▶ **Task to carry out**:
Print every line of the listing exactly, please.

— START OF Available data —

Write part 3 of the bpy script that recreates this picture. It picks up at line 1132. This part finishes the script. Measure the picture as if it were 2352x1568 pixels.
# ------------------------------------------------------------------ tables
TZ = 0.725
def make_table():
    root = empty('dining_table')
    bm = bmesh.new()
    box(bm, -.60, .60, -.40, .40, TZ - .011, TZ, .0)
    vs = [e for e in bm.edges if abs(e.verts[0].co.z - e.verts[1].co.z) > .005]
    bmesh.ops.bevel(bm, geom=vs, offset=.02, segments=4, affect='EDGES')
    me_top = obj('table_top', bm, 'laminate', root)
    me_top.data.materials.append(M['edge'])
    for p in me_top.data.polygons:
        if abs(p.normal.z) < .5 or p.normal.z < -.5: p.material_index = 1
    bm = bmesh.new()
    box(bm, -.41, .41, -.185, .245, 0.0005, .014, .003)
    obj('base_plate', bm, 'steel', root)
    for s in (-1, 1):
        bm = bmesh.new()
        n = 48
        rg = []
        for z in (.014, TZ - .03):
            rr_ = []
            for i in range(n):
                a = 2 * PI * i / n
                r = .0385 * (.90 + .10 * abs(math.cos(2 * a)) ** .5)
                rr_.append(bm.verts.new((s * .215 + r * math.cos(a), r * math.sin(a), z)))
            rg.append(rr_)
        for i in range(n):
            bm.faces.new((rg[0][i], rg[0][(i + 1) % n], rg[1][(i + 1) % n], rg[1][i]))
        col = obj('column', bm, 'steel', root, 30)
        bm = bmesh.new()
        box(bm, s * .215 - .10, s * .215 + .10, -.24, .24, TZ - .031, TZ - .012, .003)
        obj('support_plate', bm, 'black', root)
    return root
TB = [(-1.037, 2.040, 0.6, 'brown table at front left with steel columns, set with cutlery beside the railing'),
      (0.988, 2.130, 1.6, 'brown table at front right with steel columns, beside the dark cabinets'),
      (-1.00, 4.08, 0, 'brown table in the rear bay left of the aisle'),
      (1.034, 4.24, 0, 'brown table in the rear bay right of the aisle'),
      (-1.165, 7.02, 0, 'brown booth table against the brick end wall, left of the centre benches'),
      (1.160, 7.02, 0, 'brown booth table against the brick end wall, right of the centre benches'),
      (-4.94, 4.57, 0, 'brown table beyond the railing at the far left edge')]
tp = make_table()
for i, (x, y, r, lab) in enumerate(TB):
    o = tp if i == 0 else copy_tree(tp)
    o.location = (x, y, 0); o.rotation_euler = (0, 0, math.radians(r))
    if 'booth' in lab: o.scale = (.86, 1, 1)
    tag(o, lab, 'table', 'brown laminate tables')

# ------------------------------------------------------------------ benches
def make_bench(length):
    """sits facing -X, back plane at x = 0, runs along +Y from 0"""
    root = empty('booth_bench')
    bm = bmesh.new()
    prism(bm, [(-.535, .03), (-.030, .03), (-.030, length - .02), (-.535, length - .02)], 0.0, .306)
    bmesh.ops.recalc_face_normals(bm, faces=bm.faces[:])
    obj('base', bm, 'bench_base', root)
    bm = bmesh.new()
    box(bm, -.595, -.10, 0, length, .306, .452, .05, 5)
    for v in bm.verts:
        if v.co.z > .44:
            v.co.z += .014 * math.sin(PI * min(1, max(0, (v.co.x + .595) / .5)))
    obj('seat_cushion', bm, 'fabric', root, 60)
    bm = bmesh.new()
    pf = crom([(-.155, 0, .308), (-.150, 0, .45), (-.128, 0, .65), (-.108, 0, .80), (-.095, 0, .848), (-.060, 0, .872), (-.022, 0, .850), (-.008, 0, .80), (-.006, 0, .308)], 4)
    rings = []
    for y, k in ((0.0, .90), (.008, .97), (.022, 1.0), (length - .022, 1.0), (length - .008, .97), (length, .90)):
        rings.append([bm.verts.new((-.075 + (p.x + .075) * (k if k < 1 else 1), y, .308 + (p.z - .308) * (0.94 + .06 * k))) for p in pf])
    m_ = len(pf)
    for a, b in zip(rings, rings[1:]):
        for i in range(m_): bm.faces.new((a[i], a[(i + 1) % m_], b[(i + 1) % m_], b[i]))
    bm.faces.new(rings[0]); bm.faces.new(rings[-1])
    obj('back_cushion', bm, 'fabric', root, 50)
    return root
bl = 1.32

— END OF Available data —

▶ **Final answer**:
Write part 3 of the bpy script that recreates this picture. It picks up at line 1132. This part finishes the script. Measure the picture as if it were 2352x1568 pixels.
# ------------------------------------------------------------------ tables
TZ = 0.725
def make_table():
    root = empty('dining_table')
    bm = bmesh.new()
    box(bm, -.60, .60, -.40, .40, TZ - .011, TZ, .0)
    vs = [e for e in bm.edges if abs(e.verts[0].co.z - e.verts[1].co.z) > .005]
    bmesh.ops.bevel(bm, geom=vs, offset=.02, segments=4, affect='EDGES')
    me_top = obj('table_top', bm, 'laminate', root)
    me_top.data.materials.append(M['edge'])
    for p in me_top.data.polygons:
        if abs(p.normal.z) < .5 or p.normal.z < -.5: p.material_index = 1
    bm = bmesh.new()
    box(bm, -.41, .41, -.185, .245, 0.0005, .014, .003)
    obj('base_plate', bm, 'steel', root)
    for s in (-1, 1):
        bm = bmesh.new()
        n = 48
        rg = []
        for z in (.014, TZ - .03):
            rr_ = []
            for i in range(n):
                a = 2 * PI * i / n
                r = .0385 * (.90 + .10 * abs(math.cos(2 * a)) ** .5)
                rr_.append(bm.verts.new((s * .215 + r * math.cos(a), r * math.sin(a), z)))
            rg.append(rr_)
        for i in range(n):
            bm.faces.new((rg[0][i], rg[0][(i + 1) % n], rg[1][(i + 1) % n], rg[1][i]))
        col = obj('column', bm, 'steel', root, 30)
        bm = bmesh.new()
        box(bm, s * .215 - .10, s * .215 + .10, -.24, .24, TZ - .031, TZ - .012, .003)
        obj('support_plate', bm, 'black', root)
    return root
TB = [(-1.037, 2.040, 0.6, 'brown table at front left with steel columns, set with cutlery beside the railing'),
      (0.988, 2.130, 1.6, 'brown table at front right with steel columns, beside the dark cabinets'),
      (-1.00, 4.08, 0, 'brown table in the rear bay left of the aisle'),
      (1.034, 4.24, 0, 'brown table in the rear bay right of the aisle'),
      (-1.165, 7.02, 0, 'brown booth table against the brick end wall, left of the centre benches'),
      (1.160, 7.02, 0, 'brown booth table against the brick end wall, right of the centre benches'),
      (-4.94, 4.57, 0, 'brown table beyond the railing at the far left edge')]
tp = make_table()
for i, (x, y, r, lab) in enumerate(TB):
    o = tp if i == 0 else copy_tree(tp)
    o.location = (x, y, 0); o.rotation_euler = (0, 0, math.radians(r))
    if 'booth' in lab: o.scale = (.86, 1, 1)
    tag(o, lab, 'table', 'brown laminate tables')

# ------------------------------------------------------------------ benches
def make_bench(length):
    """sits facing -X, back plane at x = 0, runs along +Y from 0"""
    root = empty('booth_bench')
    bm = bmesh.new()
    prism(bm, [(-.535, .03), (-.030, .03), (-.030, length - .02), (-.535, length - .02)], 0.0, .306)
    bmesh.ops.recalc_face_normals(bm, faces=bm.faces[:])
    obj('base', bm, 'bench_base', root)
    bm = bmesh.new()
    box(bm, -.595, -.10, 0, length, .306, .452, .05, 5)
    for v in bm.verts:
        if v.co.z > .44:
            v.co.z += .014 * math.sin(PI * min(1, max(0, (v.co.x + .595) / .5)))
    obj('seat_cushion', bm, 'fabric', root, 60)
    bm = bmesh.new()
    pf = crom([(-.155, 0, .308), (-.150, 0, .45), (-.128, 0, .65), (-.108, 0, .80), (-.095, 0, .848), (-.060, 0, .872), (-.022, 0, .850), (-.008, 0, .80), (-.006, 0, .308)], 4)
    rings = []
    for y, k in ((0.0, .90), (.008, .97), (.022, 1.0), (length - .022, 1.0), (length - .008, .97), (length, .90)):
        rings.append([bm.verts.new((-.075 + (p.x + .075) * (k if k < 1 else 1), y, .308 + (p.z - .308) * (0.94 + .06 * k))) for p in pf])
    m_ = len(pf)
    for a, b in zip(rings, rings[1:]):
        for i in range(m_): bm.faces.new((a[i], a[(i + 1) % m_], b[(i + 1) % m_], b[i]))
    bm.faces.new(rings[0]); bm.faces.new(rings[-1])
    obj('back_cushion', bm, 'fabric', root, 50)
    return root
bl = 1.32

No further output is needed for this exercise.